Ladite plateforme des partis albanais est en effet mal vue par les politiciens macédoniens nationalistes car elle a été facilitée par les bons offices du Premier ministre d’Albanie en personne, Edi Rama. Elle contient en outre une série de revendications en faveur de cette composante ethnolinguistique albanophone qui avoisine les 30% de la population du pays. Les demandes de cette feuille de route concernent notamment la reconnaissance officielle de la langue albanaise (en conformité avec la réalité socio-démographique du pays ), un partage plus équilibré du pouvoir politique et une péréquation financière plus équitable envers les régions albanophones du pays qui sont fortement précarisées. Contrairement à l’ancien Premier ministre Nikola Gruevski, issu de VMRO-DPMNE, Z. Zaev a réussi, par des négociations sereines avec des partis politiques albanais, à réunir le nombre de députés nécessaire pour former un gouvernement de coalition.
Ce politicien incarne une nouvelle génération de décideurs libéraux et décomplexés, qui cherchent à changer la perception du pouvoir politique et qui veulent à dé-communautariser le pays par une reconnaissance et une valorisation de sa pluralité. C’est la seule figure politique des Balkans qui a osé percer une brèche dans le mur imperméable ethnique, en allant chercher aussi des votes auprès des électeurs albanophones du pays. La Macédoine demeure de nos jours fortement divisé entre les deux principales groupes ethniques slave et albanophone. Le charismatique Zaev vise à unir les différentes composantes sociolinguistique et à offrir ainsi des bases nouvelles et une stabilité à ce petit pays fragile qui a connu, en 2001 une mini guerre civile. Étonnamment, cette courageuse volonté de modernisation et sa perspective politique visant à dépasser le cadre ethnosubstantialiste en Macédoine, ne suscitent que peu d’engouement et de capital de sympathie dans les médias occidentaux.
Force est aussi de constater que cette partie de l’Europe est économiquement sous-développée et très en retard par rapport aux autres pays du vieux continent, y compris ceux de l’ancien bloc de l’Est. Les Balkans, comme région périphérique et dépendante de l’extérieur, constituent un espace où s’articulent des « nouveaux » jeux d’influences, notamment de celui de la Russie, laquelle – en absence d’une réelle présence européenne – investit dans la péninsule et soutient des figures politiques autoritaires et nationalistes.
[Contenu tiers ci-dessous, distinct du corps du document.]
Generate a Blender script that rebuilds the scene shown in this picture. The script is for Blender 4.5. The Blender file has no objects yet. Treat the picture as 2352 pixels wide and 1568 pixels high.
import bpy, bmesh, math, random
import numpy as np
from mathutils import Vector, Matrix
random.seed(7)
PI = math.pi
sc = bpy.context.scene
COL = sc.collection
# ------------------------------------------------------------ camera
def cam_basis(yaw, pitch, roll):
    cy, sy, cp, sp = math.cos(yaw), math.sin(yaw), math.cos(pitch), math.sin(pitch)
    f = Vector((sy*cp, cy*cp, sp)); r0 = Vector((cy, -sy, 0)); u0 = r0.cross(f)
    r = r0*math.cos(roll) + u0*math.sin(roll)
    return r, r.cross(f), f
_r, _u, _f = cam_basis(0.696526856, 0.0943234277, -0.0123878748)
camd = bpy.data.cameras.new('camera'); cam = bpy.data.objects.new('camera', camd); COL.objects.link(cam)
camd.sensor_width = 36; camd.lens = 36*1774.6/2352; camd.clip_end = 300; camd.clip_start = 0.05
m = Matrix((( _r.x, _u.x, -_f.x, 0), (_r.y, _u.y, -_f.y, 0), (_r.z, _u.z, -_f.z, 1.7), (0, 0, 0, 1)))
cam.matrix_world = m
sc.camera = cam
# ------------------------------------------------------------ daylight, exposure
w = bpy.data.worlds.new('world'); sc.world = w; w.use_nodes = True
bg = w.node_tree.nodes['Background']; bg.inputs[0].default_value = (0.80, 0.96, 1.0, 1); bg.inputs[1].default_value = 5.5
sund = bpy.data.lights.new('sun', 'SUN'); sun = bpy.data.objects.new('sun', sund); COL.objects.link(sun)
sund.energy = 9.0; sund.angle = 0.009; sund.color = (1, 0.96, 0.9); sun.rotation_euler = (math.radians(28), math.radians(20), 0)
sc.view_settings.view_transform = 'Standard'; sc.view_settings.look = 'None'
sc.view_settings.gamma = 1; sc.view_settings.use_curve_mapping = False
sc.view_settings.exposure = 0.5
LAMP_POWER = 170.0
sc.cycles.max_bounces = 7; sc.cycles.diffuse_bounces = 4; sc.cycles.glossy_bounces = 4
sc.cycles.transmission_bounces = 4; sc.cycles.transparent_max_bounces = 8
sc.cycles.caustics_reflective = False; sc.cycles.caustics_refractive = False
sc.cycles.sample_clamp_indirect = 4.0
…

Les changements de leadership aux USA – qui étaient jusqu’ici considérés comme des garants de la stabilité militaire de cette région – et leur isolationnisme annoncé, donnent des ailes aux politiciens nationalistes locaux qui n’ont d’ailleurs aucun intérêt personnel à ce que la spirale ethnique cesse un jour. En fait, en sachant pertinemment qu’ils devront répondre un jour devant la justice pour leur abus de pouvoir et la mainmise personnelle sur les biens publics, ils saisissent ce contexte pour mobiliser des références nationalistes afin de détourner l’opinion des vraies questions de société. Pour reprendre l’exemple macédonien, alors qu’on soupçonne des hauts responsables politiques issus de VMRO-DPMNE pour le détournement de fonds public portant sur plus de cinq milliards d’Euros, ce fait-là est, éclipsé dans l’opinion occidentale en brandissant le spectre d’éventuelles tensions ethniques à venir dans ce pays et dans la région.
La donne géopolitique et le passé éminemment conflictuel ne doit pas éclipser les dynamiques politiques propres que connaissent les pays de cette région, que ce soit à l’échelle locale ou nationale. Malgré leur vulnérabilité, on ne doit pas non plus adopter une attitude fataliste et à réduire leur rôle à celui de simples pions d’un jeu d’échecs qui seraient joué par les puissants de ce monde. Les actuelles dynamiques qui émanent de l’intérieur des pays des Balkans doivent être valorisées et réellement soutenues par l’Union européenne, laquelle a désormais jusqu’ici davantage agi en tant que pompier. Il est donc temps que la région s’émancipe par un changement en profondeur de sa classe politique et en accordant de vrais pouvoirs à la justice, à la société civile et aux médias. C’est seulement ainsi qu’elle pourra changer l’Histoire et se faire une place respectueuse au sein de la famille européenne.